Cuaca Ekstrem Mengintai: Mitigasi Bencana Hidrometeorologi Harus Dilakukan Sekarang

Cuaca Ekstrem Mengintai: Mitigasi Bencana Hidrometeorologi Harus Dilakukan Sekarang

Mitigasi Bencana Hidrometeorologi Jadi Prioritas Saat Cuaca Ekstrem Mengancam-Istimewa.-

DISWAY.ID PAPUA SELATAN - Memasuki puncak musim hujan yang berlangsung mulai November 2025 hingga Februari 2026, sejumlah wilayah di Indonesia kembali berada pada kondisi yang memerlukan kewaspadaan tinggi. Peningkatan intensitas curah hujan bukan sekadar fenomena musiman, namun menjadi sinyal kuat bahwa potensi bencana hidrometeorologi seperti longsor dan banjir bandang semakin nyata. Peristiwa yang terjadi di wilayah Sumatera Barat, Sumatera Utara, dan Aceh, menjadi gambaran bagaimana cuaca ekstrem mampu memicu dampak yang luas dan merusak.

 

Mitigasi bencana hidrometeorologi saat ini bukan lagi pilihan, melainkan kebutuhan mendesak untuk melindungi kehidupan masyarakat, terutama yang bermukim di wilayah rawan. Pergeseran landscape, kondisi geologi rapuh, dan perubahan pemanfaatan lahan menjadikan kawasan tertentu semakin rentan. Ancaman serupa bisa terjadi di berbagai daerah Indonesia, khususnya pada wilayah yang memiliki karakter bentang alam sejenis.

 

Dalam konteks ini, Guru Besar Teknik Geologi dan Lingkungan UGM, Prof. Dwikorita Karnawati, menyampaikan peringatan serius. Menurutnya, kondisi atmosfer dan intensitas hujan yang meningkat harus dibaca sebagai tanda bahwa masyarakat dan pemerintah perlu bertindak cepat.

 

“Peristiwa tersebut menunjukkan kerentanan kawasan berlereng curam, daerah yang mengalami alih fungsi lahan, serta zona tektonik aktif dengan kondisi geologi rapuh di berbagai wilayah Indonesia,” ujarnya, Jumat (5/12).

 

Ancaman Aliran Debris Mengintai Wilayah Lereng dan Bantaran Sungai

 

Dwikorita menjelaskan bahwa salah satu dampak paling berbahaya dari hujan ekstrem adalah munculnya aliran debris—campuran lumpur, material kayu, batu, dan sedimen—yang dapat bergerak cepat dan menghantam pemukiman dalam waktu singkat.
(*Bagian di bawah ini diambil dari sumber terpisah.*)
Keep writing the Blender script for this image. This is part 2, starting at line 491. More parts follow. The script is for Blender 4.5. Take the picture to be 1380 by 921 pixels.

Kondisi inilah yang menjadikan warga di tepi sungai maupun yang tinggal di bawah tebing memerlukan prioritas peringatan dan kesiapsiagaan.

 

“Aliran debris seperti ini sangat destruktif dan menuntut respons segera dari warga yang berada di zona rentan,” katanya.

 

Ia menekankan bahwa peringatan dini dari BMKG bukan sekadar informasi, tetapi harus diiringi dengan penguatan kapasitas masyarakat agar mampu merespons secara tepat. Mitigasi bencana hidrometeorologi tidak dapat berjalan efektif tanpa kesiapan publik sebagai pelaku utama di lapangan.

 

Puncak Potensi Cuaca Ekstrem di Selatan Khatulistiwa

 

Menurut Dwikorita, fenomena bibit siklon hingga siklon tropis cenderung meningkat pada rentang Desember hingga Maret atau April. Wilayah selatan khatulistiwa menjadi area yang perlu siaga karena berpotensi menerima hujan intens pemicu longsor dan banjir.

 

“Wilayah-wilayah tersebut seharusnya berada dalam kondisi SIAGA terhadap cuaca ekstrem sebagaimana yang baru saja terjadi di Sumatera,” tuturnya.

 

Dengan risiko yang diperkirakan meluas, mitigasi bencana hidrometeorologi harus dimulai dengan langkah strategis di daerah rawan. Identifikasi ulang zona merah maupun pembatasan aktivitas manusia selama periode peringatan dini menjadi tahapan awal yang perlu dieksekusi pemerintah daerah.

 

Selain itu, penyiapan jalur evakuasi, titik pengungsian aman, dan perhatian khusus bagi kelompok rentan seperti lansia, anak-anak, ibu hamil dan penyandang disabilitas menjadi bagian yang tidak terpisahkan.

 

“Langkah-langkah ini harus dijalankan segera pada wilayah yang telah ditetapkan dalam peringatan dini BMKG,” katanya.